%%

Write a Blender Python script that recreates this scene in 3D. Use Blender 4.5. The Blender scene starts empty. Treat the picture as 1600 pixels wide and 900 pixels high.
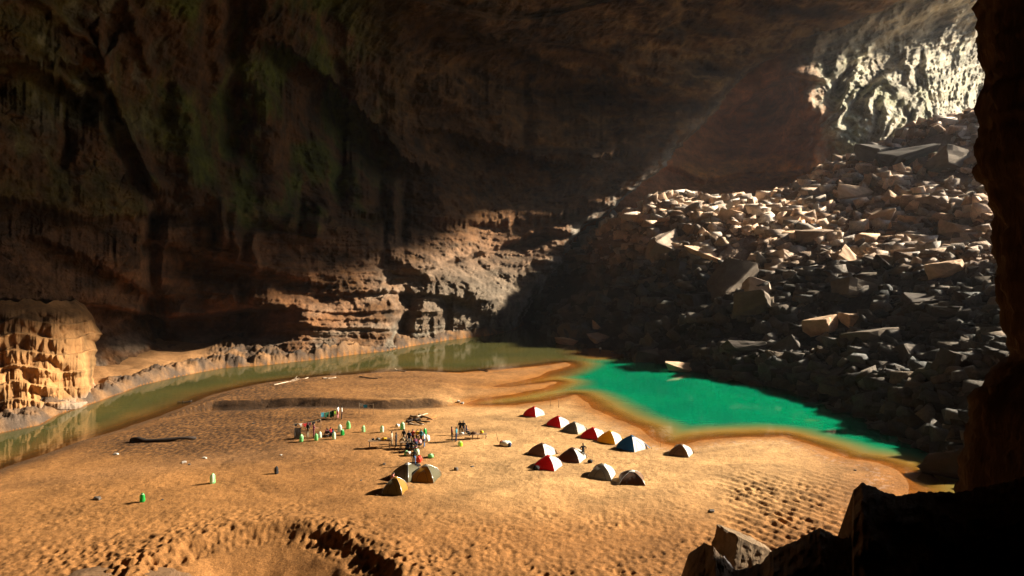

%%
%%

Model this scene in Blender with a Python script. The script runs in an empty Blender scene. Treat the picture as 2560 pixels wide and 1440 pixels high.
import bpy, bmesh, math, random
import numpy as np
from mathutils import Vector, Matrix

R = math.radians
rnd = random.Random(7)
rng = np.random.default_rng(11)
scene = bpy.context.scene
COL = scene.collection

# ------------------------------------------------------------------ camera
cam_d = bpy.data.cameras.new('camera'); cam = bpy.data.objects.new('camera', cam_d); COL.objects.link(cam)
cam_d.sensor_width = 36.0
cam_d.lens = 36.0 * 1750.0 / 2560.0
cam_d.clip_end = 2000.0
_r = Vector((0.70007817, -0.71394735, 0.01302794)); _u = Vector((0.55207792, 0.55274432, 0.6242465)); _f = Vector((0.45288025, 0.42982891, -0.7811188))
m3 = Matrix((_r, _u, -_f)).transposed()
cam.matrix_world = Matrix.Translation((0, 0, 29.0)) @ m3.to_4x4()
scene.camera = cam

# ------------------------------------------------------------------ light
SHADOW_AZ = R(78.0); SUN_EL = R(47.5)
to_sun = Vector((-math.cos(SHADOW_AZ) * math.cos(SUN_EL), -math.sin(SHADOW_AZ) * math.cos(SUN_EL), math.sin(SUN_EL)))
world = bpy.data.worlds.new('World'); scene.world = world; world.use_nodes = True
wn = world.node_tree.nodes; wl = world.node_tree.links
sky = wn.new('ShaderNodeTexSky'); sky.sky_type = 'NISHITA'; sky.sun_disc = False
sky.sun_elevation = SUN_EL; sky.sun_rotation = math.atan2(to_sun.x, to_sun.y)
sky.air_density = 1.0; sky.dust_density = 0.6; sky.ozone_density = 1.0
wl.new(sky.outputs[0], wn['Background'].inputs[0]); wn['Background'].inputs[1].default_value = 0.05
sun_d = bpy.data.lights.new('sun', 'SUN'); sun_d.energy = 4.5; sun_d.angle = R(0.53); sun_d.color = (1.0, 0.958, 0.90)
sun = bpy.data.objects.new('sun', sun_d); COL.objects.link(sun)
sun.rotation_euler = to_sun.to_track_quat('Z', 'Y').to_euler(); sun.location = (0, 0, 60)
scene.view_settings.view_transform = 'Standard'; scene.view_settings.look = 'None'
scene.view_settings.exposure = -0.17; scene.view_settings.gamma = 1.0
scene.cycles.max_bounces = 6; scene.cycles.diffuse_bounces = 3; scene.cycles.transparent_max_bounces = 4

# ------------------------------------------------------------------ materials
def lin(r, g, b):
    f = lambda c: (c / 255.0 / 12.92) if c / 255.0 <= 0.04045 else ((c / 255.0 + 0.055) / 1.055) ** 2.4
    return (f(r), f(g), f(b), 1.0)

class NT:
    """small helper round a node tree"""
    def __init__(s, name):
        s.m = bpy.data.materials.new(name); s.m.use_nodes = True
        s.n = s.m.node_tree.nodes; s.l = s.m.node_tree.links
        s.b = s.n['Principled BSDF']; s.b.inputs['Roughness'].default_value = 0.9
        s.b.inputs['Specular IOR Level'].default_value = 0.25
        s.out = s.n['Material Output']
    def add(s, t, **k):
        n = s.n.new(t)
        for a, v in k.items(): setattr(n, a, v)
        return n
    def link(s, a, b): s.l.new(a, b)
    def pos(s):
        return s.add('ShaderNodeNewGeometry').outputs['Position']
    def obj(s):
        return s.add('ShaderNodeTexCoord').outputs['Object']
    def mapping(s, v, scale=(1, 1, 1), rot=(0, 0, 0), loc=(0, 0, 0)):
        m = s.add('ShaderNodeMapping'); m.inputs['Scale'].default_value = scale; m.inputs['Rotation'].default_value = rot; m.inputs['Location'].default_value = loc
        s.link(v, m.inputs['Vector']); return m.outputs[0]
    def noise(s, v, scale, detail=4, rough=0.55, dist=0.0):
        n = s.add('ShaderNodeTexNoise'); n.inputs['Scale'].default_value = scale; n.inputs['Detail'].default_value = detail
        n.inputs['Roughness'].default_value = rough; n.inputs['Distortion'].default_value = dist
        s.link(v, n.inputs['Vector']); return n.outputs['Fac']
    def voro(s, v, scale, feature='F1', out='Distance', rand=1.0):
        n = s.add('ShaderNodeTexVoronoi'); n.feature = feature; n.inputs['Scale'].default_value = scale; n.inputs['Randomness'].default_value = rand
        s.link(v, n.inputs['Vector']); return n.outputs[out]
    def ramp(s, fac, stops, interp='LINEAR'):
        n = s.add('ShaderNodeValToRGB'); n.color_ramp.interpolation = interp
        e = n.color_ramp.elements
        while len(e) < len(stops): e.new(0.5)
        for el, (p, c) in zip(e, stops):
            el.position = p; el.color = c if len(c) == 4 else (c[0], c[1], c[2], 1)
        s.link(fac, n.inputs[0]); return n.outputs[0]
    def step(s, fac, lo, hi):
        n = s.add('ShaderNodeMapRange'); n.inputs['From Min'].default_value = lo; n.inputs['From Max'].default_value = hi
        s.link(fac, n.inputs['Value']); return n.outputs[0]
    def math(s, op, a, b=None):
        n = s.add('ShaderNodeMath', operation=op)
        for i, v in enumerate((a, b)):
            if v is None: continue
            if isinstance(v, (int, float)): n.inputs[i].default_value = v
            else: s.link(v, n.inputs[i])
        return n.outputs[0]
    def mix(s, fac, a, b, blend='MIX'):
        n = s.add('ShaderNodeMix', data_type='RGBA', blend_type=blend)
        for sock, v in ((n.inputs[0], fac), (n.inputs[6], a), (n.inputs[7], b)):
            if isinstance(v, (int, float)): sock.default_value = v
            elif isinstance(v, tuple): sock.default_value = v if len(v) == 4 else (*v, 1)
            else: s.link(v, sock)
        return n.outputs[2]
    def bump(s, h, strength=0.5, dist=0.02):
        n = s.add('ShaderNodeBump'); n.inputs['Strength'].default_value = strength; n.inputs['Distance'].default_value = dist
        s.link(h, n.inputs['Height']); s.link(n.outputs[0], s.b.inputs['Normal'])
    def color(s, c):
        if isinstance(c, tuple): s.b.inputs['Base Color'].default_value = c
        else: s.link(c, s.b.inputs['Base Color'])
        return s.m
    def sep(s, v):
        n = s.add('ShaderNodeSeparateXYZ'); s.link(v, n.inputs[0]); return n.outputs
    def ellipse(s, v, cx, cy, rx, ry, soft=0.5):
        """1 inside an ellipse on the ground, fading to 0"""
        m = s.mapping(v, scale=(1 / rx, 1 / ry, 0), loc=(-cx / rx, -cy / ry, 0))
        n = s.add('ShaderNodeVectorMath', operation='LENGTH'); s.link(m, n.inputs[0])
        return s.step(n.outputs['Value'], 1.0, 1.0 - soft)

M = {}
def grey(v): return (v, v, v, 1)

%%
%%

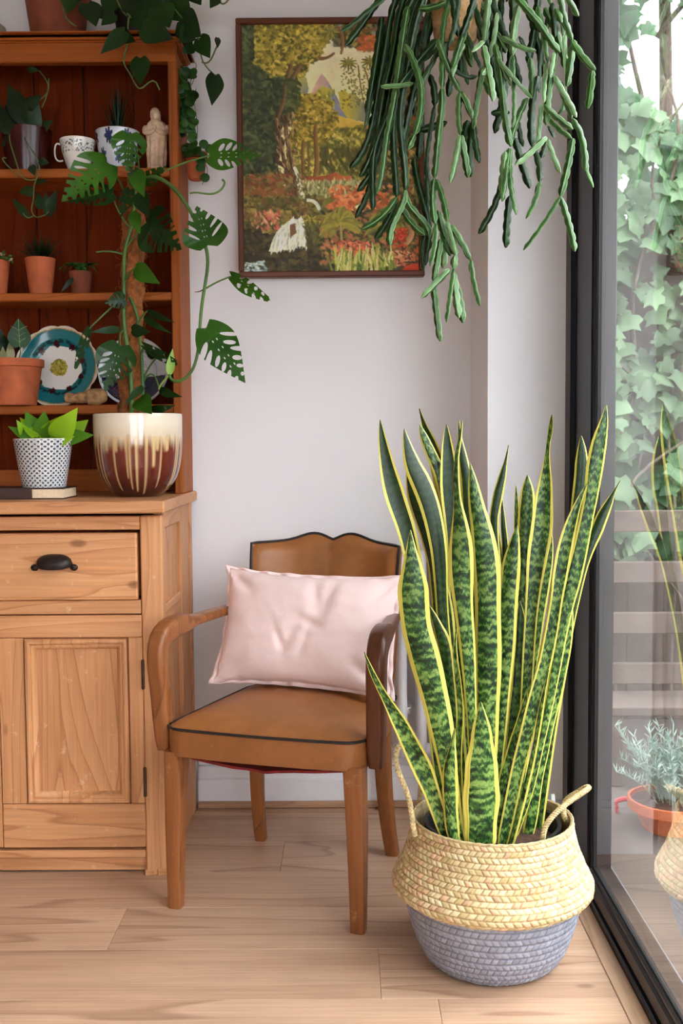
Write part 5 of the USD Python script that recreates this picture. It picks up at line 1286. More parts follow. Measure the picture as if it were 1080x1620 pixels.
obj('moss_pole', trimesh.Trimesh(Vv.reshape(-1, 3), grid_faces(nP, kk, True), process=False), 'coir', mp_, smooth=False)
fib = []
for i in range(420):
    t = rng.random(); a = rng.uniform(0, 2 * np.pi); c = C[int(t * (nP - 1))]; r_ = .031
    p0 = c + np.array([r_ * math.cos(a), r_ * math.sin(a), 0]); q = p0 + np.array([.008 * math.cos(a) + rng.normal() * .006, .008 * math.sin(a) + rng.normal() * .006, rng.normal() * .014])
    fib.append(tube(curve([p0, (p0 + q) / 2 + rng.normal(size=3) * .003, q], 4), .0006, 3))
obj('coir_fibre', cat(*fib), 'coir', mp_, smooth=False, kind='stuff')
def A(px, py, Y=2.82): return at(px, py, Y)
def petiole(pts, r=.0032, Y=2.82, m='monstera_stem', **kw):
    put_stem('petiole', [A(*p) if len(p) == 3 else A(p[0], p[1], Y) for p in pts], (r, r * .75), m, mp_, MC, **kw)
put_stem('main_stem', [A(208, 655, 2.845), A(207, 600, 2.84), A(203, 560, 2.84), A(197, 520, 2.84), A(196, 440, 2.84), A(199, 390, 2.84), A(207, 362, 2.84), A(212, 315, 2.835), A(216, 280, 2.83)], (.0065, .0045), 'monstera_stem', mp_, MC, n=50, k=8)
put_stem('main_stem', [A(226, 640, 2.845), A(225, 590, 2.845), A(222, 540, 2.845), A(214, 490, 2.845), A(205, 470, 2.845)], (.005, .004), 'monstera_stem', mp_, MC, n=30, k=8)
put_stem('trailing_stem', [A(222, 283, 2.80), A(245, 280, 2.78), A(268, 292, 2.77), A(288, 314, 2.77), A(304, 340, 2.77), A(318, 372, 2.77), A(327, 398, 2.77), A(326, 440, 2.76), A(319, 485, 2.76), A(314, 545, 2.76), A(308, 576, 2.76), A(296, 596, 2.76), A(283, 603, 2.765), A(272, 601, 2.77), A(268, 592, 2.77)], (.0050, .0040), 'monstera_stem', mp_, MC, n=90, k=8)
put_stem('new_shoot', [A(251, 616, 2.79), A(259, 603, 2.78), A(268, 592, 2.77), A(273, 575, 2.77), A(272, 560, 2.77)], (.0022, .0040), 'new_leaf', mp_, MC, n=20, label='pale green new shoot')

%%

Your output shall consist solely of the lines from the line with "Model this scene" to the line with "scene.camera = cam", reproduced exactly, both ends included.

Model this scene in Blender with a Python script. The script runs in an empty Blender scene. Treat the picture as 2560 pixels wide and 1440 pixels high.
import bpy, bmesh, math, random
import numpy as np
from mathutils import Vector, Matrix

R = math.radians
rnd = random.Random(7)
rng = np.random.default_rng(11)
scene = bpy.context.scene
COL = scene.collection

# ------------------------------------------------------------------ camera
cam_d = bpy.data.cameras.new('camera'); cam = bpy.data.objects.new('camera', cam_d); COL.objects.link(cam)
cam_d.sensor_width = 36.0
cam_d.lens = 36.0 * 1750.0 / 2560.0
cam_d.clip_end = 2000.0
_r = Vector((0.70007817, -0.71394735, 0.01302794)); _u = Vector((0.55207792, 0.55274432, 0.6242465)); _f = Vector((0.45288025, 0.42982891, -0.7811188))
m3 = Matrix((_r, _u, -_f)).transposed()
cam.matrix_world = Matrix.Translation((0, 0, 29.0)) @ m3.to_4x4()
scene.camera = cam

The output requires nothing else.